Currently, the only east-west corridor in the immediate area is Linebaugh Avenue, which runs south of the proposed extension and bisects Westchase, a community of about 3,000 homes.

In addition to Argus, who represents a coalition of local businesses, Westchase Community Association board member Brian Delamer spoke out in favor of the project. Also representing the alliance, vice president Susan Edgerley tried to convince board members the extension would bring a host of improvements to the area.

In addition to shortening the drive time between the Westfield Shoppingtown Citrus Park mall and nearby subdivisions, it would provide easier access for emergency vehicles and offer another hurricane evacuation route for Pinellas County residents.

Edgerly also tried convincing MPO members the extension would create a greater sense of community by allowing more youngsters to walk to Davidsen Middle School and the planned Upper Tampa Bay library.

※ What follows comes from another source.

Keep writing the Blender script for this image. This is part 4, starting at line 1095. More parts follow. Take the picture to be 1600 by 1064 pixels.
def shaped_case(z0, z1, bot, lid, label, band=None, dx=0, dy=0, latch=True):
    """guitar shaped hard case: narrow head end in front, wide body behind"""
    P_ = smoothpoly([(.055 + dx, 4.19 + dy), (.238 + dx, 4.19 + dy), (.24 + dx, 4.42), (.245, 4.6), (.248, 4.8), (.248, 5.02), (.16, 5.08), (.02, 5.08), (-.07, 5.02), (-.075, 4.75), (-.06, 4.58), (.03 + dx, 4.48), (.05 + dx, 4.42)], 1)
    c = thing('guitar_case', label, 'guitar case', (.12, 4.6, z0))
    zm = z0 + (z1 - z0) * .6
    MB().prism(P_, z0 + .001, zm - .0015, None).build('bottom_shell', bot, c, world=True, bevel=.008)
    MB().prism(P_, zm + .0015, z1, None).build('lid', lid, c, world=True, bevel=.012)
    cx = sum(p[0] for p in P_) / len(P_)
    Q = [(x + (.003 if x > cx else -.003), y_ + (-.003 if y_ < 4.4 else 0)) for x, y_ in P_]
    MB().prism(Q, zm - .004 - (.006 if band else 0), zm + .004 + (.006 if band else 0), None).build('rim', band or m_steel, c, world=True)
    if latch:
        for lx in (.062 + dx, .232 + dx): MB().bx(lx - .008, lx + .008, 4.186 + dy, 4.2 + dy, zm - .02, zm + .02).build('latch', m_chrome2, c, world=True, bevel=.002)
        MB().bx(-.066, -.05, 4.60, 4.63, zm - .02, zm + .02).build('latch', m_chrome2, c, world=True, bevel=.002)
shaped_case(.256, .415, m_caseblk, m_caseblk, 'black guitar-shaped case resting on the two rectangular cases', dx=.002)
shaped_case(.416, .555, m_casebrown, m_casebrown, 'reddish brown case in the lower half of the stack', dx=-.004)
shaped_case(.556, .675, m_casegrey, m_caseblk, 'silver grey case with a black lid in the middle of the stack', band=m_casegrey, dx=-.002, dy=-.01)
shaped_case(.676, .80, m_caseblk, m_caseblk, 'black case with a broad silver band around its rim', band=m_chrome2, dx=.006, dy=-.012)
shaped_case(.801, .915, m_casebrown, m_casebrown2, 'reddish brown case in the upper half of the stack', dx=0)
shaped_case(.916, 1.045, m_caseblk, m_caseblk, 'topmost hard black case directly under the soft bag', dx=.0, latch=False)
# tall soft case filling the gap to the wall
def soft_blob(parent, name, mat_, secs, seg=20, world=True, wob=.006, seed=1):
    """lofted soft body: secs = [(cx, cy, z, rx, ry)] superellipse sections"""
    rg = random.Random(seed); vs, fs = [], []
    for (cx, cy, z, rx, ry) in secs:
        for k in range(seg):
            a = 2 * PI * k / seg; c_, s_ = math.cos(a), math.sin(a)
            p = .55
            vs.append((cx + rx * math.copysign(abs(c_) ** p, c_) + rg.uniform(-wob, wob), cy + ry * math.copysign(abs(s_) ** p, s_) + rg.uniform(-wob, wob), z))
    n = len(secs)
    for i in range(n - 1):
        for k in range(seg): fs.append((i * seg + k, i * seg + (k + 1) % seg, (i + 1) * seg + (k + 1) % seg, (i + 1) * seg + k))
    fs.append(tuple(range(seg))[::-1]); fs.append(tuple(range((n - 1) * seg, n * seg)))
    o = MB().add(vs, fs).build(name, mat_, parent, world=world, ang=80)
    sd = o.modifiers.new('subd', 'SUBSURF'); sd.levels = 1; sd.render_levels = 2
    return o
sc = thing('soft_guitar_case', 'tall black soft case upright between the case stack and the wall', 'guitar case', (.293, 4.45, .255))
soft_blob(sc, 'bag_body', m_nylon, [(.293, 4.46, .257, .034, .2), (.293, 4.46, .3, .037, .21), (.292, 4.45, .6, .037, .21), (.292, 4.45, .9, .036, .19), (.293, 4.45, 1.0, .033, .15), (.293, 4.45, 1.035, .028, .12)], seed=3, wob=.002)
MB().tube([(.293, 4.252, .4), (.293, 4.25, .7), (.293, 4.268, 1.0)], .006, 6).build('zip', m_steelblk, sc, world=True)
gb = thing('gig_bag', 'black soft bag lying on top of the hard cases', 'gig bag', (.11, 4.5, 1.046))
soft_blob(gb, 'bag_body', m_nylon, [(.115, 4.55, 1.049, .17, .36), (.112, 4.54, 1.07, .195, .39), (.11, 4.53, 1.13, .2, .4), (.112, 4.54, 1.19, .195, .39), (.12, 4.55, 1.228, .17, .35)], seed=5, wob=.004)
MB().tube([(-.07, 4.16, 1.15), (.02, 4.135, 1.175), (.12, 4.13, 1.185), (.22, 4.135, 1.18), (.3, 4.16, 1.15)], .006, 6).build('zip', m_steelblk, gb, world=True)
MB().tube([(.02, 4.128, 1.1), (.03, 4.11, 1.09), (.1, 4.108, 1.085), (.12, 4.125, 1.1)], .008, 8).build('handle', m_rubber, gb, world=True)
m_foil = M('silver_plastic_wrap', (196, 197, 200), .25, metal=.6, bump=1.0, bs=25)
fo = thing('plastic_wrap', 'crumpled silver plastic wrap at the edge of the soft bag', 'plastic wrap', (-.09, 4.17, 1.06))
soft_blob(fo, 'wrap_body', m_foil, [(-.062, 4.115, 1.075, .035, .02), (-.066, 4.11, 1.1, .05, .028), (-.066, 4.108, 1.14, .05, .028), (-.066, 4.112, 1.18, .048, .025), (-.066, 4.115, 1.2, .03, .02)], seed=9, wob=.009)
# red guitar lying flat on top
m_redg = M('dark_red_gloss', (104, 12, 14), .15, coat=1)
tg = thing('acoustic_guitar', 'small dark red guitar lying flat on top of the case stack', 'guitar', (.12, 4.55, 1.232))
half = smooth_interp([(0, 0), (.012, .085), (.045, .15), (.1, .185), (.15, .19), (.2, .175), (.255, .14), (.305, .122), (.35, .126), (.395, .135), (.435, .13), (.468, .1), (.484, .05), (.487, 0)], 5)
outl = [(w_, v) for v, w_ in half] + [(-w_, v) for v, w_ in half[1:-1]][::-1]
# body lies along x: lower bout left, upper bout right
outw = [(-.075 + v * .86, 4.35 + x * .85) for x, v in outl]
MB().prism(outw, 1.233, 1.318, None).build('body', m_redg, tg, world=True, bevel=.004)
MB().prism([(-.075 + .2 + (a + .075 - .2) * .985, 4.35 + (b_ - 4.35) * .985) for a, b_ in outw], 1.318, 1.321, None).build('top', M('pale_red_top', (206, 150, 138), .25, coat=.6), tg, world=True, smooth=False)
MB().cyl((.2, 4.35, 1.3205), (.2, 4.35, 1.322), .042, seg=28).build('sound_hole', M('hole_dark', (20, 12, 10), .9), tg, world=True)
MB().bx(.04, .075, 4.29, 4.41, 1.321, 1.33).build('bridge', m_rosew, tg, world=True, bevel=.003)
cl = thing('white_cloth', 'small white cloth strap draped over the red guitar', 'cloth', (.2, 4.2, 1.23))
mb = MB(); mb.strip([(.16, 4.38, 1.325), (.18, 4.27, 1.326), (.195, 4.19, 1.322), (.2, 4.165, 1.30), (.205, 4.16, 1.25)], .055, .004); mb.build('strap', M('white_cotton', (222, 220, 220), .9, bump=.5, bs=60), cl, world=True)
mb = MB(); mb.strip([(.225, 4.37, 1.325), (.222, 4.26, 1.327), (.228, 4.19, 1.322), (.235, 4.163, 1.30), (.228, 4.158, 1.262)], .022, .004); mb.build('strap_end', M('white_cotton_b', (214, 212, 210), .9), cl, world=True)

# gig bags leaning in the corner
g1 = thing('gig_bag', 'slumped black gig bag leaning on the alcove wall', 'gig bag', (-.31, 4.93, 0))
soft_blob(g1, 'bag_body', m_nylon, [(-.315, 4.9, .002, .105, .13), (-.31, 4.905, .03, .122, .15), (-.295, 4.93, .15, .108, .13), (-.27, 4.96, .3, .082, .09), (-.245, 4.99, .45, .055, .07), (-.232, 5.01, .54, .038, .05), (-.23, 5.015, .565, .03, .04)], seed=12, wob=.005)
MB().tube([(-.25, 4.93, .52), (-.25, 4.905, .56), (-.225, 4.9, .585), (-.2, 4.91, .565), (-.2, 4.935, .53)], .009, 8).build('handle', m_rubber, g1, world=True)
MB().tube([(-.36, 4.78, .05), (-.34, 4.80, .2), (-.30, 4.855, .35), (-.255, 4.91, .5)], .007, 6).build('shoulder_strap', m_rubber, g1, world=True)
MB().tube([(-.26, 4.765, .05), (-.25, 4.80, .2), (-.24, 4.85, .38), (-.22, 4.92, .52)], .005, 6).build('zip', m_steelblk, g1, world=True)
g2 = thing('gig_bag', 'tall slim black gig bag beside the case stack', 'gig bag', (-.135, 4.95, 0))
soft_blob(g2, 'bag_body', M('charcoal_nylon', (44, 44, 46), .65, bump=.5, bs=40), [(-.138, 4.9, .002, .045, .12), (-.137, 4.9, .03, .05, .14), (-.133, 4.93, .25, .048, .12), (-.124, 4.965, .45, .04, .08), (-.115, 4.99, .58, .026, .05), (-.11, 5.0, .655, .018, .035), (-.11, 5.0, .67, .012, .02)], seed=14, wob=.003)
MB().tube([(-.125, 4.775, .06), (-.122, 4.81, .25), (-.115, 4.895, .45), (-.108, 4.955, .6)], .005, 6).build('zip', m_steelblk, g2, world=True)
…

The proposal struggled to compete on a day when MPO members, selected from local governments and authorities, discussed longtime priorities, such as the expansions of 40th Street and Bruce B. Downs Boulevard.

During the 2001 review cycle, the extension ranked only 150th out of nearly 200 projects, said Joe Zambito, senior planning manager for the City-County Planning Commission. As a result, it was kept off the fundable projects list, although the status could change when projects are reassessed next year.

The new road would run primarily through county-owned property. Supporters said that should make the proposed extension more appealing. But Hillsborough County Commissioner Pat Frank said the county still would have to pay its water department for property on the western end.

According to early estimates, the project would cost about $30-million, said Tom Thomson, director of Transportation Services for the Hillsborough's Department of Planning and Growth Management.